> YOUR OBJECTIVE: The required output is the exact run of lines from the line containing "Reconstruct this image" to the line containing "return np.stack(np.broadcast_arrays(cx /", inclusive, and nothing besides.

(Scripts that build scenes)
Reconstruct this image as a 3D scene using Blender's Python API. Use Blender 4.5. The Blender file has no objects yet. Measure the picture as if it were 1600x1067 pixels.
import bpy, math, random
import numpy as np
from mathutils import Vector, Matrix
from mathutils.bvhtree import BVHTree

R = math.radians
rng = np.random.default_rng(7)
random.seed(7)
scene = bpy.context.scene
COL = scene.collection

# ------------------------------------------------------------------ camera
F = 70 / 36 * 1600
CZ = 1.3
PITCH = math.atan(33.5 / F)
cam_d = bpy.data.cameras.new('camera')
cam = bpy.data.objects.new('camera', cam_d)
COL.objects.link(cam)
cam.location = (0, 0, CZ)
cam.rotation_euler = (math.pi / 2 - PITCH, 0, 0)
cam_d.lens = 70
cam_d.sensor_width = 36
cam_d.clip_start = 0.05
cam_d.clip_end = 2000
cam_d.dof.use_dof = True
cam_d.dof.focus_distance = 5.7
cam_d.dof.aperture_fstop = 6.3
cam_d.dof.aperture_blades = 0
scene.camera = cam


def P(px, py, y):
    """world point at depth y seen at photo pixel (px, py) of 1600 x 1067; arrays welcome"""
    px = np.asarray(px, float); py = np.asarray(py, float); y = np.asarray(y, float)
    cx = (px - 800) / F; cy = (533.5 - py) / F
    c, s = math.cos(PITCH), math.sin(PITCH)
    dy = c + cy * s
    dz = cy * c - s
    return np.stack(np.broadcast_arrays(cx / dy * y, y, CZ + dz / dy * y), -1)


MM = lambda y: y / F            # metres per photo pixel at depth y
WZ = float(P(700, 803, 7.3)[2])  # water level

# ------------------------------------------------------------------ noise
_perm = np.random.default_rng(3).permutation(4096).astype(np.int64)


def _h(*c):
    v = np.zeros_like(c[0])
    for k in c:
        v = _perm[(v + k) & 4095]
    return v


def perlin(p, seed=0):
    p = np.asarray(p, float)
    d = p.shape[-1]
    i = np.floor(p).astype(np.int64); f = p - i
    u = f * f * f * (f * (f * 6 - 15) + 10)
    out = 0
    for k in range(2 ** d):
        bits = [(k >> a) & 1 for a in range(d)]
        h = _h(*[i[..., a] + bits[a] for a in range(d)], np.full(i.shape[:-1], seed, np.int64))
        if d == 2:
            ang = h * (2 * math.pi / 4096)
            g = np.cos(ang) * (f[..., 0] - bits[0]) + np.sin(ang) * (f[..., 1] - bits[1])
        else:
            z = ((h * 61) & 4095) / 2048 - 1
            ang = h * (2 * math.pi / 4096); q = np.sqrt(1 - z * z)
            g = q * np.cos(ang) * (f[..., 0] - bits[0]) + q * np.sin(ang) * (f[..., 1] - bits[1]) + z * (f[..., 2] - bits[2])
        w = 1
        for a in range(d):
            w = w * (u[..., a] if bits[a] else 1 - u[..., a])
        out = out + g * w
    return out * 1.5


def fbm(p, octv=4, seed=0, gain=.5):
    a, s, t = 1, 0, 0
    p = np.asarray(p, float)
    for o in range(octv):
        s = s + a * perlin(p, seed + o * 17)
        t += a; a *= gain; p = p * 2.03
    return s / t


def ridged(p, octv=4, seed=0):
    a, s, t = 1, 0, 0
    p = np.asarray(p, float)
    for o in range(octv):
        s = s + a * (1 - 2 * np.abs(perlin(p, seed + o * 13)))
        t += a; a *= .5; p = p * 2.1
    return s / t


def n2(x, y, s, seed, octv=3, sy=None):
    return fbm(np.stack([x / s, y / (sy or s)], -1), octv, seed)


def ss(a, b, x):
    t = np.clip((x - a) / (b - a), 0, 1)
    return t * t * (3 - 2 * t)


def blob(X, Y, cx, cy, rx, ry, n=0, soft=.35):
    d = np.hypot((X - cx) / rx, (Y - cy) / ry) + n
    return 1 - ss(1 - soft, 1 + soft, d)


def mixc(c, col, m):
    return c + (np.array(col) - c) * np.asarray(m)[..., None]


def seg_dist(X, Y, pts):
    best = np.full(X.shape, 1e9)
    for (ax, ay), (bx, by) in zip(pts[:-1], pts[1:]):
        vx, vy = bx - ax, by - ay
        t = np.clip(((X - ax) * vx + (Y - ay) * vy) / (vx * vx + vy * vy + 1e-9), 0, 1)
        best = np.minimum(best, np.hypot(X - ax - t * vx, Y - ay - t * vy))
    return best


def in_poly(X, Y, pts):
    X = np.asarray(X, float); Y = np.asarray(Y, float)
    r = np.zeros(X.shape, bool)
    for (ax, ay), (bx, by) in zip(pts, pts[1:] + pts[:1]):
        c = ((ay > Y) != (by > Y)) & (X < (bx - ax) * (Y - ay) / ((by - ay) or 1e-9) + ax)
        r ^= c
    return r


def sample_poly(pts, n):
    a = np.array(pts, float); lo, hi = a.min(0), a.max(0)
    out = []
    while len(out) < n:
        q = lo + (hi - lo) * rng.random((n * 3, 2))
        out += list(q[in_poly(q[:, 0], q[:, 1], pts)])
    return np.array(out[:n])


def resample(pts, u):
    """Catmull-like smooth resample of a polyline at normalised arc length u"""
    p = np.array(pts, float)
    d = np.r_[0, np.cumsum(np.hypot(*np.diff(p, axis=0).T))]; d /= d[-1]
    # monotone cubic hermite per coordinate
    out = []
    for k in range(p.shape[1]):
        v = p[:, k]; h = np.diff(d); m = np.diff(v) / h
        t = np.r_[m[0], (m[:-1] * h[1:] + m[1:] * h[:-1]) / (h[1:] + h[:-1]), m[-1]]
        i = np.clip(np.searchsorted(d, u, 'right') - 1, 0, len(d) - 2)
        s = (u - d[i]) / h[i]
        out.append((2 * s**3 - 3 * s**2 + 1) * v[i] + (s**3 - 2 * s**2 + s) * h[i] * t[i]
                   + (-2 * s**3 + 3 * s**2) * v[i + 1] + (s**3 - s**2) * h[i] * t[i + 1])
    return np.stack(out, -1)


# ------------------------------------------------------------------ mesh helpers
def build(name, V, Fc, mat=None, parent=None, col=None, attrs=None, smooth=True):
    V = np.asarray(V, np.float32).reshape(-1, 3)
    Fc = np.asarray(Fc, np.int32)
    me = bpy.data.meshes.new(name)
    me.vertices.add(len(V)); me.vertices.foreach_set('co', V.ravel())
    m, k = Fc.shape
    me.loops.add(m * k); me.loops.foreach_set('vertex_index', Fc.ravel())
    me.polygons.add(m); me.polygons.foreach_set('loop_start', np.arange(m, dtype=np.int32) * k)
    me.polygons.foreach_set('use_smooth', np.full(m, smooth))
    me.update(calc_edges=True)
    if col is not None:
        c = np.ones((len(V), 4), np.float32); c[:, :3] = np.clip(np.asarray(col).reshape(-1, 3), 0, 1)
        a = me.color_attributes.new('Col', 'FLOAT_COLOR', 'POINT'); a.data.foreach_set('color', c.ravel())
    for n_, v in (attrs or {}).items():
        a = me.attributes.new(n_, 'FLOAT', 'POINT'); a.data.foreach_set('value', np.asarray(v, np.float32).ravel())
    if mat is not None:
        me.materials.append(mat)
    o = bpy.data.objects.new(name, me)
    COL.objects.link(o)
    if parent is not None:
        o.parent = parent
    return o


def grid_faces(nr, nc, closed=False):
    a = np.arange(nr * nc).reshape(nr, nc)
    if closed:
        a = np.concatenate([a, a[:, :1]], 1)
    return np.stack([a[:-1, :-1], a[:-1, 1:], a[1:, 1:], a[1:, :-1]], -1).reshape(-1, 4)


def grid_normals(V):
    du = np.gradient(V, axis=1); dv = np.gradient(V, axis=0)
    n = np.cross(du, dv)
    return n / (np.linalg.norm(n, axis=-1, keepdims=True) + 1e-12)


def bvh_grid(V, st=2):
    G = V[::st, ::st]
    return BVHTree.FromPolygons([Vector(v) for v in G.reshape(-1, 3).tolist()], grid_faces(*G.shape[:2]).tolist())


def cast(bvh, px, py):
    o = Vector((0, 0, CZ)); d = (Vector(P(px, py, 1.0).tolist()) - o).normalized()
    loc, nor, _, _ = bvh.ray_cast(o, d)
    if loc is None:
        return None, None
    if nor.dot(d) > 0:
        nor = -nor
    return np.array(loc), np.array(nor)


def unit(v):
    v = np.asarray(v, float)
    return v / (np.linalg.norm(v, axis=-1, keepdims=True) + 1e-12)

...

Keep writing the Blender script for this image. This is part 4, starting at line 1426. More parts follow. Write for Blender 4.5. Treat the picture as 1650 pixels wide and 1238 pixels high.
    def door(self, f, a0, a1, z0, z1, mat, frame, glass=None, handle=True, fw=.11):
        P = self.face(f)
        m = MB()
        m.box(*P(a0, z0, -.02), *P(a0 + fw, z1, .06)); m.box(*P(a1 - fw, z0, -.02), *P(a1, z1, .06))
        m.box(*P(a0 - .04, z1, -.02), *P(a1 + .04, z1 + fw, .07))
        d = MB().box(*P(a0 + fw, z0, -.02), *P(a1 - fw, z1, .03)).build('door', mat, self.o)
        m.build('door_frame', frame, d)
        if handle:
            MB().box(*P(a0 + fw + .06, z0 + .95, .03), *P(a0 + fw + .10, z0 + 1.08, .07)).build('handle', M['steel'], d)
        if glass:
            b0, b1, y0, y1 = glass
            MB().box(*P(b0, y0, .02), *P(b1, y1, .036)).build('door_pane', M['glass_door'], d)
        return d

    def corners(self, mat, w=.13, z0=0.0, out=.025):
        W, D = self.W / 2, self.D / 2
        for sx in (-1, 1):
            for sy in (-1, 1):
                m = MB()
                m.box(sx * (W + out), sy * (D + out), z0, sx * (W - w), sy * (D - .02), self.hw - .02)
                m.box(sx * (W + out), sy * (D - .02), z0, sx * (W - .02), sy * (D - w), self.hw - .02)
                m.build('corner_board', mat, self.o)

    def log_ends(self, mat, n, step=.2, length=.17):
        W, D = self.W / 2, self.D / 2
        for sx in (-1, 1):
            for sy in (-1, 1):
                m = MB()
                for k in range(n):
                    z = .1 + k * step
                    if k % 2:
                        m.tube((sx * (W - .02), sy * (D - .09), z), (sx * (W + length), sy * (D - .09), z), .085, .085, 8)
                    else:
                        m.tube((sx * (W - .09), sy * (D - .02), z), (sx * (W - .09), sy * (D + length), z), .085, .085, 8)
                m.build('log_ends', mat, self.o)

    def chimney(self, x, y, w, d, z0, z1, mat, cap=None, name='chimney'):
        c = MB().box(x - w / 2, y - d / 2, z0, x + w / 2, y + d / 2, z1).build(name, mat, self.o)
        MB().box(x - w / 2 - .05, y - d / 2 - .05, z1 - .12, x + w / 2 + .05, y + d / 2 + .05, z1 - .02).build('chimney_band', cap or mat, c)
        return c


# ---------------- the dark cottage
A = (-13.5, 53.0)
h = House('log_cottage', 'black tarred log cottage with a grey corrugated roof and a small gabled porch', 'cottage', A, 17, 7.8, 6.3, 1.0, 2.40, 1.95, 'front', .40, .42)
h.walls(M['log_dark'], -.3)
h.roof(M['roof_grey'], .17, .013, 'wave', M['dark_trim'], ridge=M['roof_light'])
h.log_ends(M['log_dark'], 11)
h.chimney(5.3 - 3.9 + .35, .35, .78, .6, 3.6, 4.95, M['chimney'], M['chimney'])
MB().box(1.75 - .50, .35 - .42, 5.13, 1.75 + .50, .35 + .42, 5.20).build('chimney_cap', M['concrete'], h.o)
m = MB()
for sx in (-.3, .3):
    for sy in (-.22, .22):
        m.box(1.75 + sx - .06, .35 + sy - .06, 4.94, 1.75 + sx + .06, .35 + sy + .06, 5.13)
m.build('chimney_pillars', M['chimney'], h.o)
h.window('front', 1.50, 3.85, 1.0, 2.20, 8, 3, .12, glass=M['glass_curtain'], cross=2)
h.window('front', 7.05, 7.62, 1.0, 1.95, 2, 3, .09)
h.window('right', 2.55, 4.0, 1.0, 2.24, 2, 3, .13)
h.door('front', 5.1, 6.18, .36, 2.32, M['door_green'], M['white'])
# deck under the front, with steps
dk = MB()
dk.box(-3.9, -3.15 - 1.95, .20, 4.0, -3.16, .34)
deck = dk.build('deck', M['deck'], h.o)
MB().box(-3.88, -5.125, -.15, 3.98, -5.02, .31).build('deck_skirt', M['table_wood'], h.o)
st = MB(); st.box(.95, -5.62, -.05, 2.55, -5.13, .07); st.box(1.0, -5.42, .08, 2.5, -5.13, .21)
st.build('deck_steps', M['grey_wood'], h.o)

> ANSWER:
Reconstruct this image as a 3D scene using Blender's Python API. Use Blender 4.5. The Blender file has no objects yet. Measure the picture as if it were 1600x1067 pixels.
import bpy, math, random
import numpy as np
from mathutils import Vector, Matrix
from mathutils.bvhtree import BVHTree

R = math.radians
rng = np.random.default_rng(7)
random.seed(7)
scene = bpy.context.scene
COL = scene.collection

# ------------------------------------------------------------------ camera
F = 70 / 36 * 1600
CZ = 1.3
PITCH = math.atan(33.5 / F)
cam_d = bpy.data.cameras.new('camera')
cam = bpy.data.objects.new('camera', cam_d)
COL.objects.link(cam)
cam.location = (0, 0, CZ)
cam.rotation_euler = (math.pi / 2 - PITCH, 0, 0)
cam_d.lens = 70
cam_d.sensor_width = 36
cam_d.clip_start = 0.05
cam_d.clip_end = 2000
cam_d.dof.use_dof = True
cam_d.dof.focus_distance = 5.7
cam_d.dof.aperture_fstop = 6.3
cam_d.dof.aperture_blades = 0
scene.camera = cam


def P(px, py, y):
    """world point at depth y seen at photo pixel (px, py) of 1600 x 1067; arrays welcome"""
    px = np.asarray(px, float); py = np.asarray(py, float); y = np.asarray(y, float)
    cx = (px - 800) / F; cy = (533.5 - py) / F
    c, s = math.cos(PITCH), math.sin(PITCH)
    dy = c + cy * s
    dz = cy * c - s
    return np.stack(np.broadcast_arrays(cx / dy * y, y, CZ + dz / dy * y), -1)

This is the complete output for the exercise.